358-364 Atlantic Avenue; 375, 377, 377A and 387 Atlantic Ave.; 394-402 Atlantic Ave.; 405-409 Atlantic Ave.; 406-420 Atlantic Ave.

c. 1850s

While there are many intact Victorian-era storefronts on Atlantic Avenue, the blocks between Hoyt and Nevins Streets contain a particularly dense concentration. It is believed that many of them date to before the Civil War due to the presence of St. Peter’s Episcopal Church (site #7a), since, in typical neighborhood development patterns, churches followed residential and commercial construction. A post-Civil War building boom led to the development of plate glass that made large storefront windows possible. Thus, these storefronts stand as evidence of Atlantic Avenue’s early history as a bustling shopping district.

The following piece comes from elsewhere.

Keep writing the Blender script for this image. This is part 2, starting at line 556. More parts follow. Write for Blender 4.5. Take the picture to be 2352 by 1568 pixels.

While this part of Atlantic Avenue is not protected by historic district status, it does benefit from designation as a special zoning district. In 1972, the combined efforts of the Mayor's Office, the Office of Downtown Brooklyn Development and the NYC Department of City Planning created the Special Zoning District on Atlantic Avenue between Court Street and Flatbush Avenue. These bulk and use regulations aim to preserve the avenue’s scale and character, including original architectural features like its Victorian-era storefronts. In 2004, when the City created the Special Downtown Brooklyn District, Atlantic Avenue's regulations were retained as the Atlantic Avenue Subdistrict.